Despite recently passing nearly $500 billion in additional taxes on America’s job creators, the White House wants to rehash tax hike proposals to help enable this excessive spending. If the nearly $5 trillion in new and increased taxes called for in the President’s budget are realized, these plans would create a tax regime that would lead to some individuals handing over more than half of their paychecks to the government, and many American businesses doing better off being headquartered overseas.
Main street job creators would be hit with $1.8 trillion in new taxes.
When combined with surtaxes, the President’s budget calls for hiking the individual federal income tax rate up to its highest level since 1986, and the tax increases would hit even more hardworking Americans.
An expanded death tax would force family farms, ranches and other generational businesses to sell off assets to pay an enormous tax bill to Washington.
The proposed increases in the global minimum tax rate and domestic corporate tax rate would give our biggest foreign competitors—like China—the upper hand to undercut America’s ability to fairly compete.
American energy producers and consumers would face $37 billion in increased taxes, which will cut jobs, raise prices at the pump and increase our reliance on foreign oil.
To help collect all these taxes, the budget also requests an astounding $43.2 billion more for the Internal Revenue Service (IRS), in addition to the $80 billion the IRS already received from the Inflation Reduction Act.
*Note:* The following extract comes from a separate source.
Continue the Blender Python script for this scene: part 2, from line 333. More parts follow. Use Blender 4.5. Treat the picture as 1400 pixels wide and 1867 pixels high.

Concerns with a supersized IRS wasting untold taxpayer dollars auditing hardworking Americans and small businesses have driven my ongoing efforts to protect--in federal law--taxpayers making less than $400,000 from increased audits. Clearly this effort cannot be abandoned, as calls for continued, excessive deficit spending to back increased IRS enforcement continue.
Instead of this failed tax-and-spend strategy, we need pro-growth policies that drive a healthy economy. Building on the success of the Tax Cuts and Jobs Act (TCJA)—which led to one of the strongest economies in generations—is an important part of the solution. TCJA introduced competitive tax rates while broadening the base and putting an end to American companies relocating to countries with lower tax rates. It also led to record-high corporate tax receipts, low unemployment, and higher wages. The President’s budget would do the opposite.
Americans have now experienced well over a year and a half of inflation above 5%. Costs of rent, groceries and services continue to rise. Wages cannot keep up. Last year, the Administration committed to working in a bipartisan fashion to address this serious problem, noting the budget must complement monetary policy. Instead, Democrats rushed a reckless tax-and-spend agenda through Congress rolling out $500 billion of subsidies and hundreds of billions in new tax increases on U.S. job creators. Now, the President sends Congress a budget that clearly shows he intends to do more of the same. The spending binge must stop. We must address our growing deficits in order to put the United States’ finances on a sustainable path.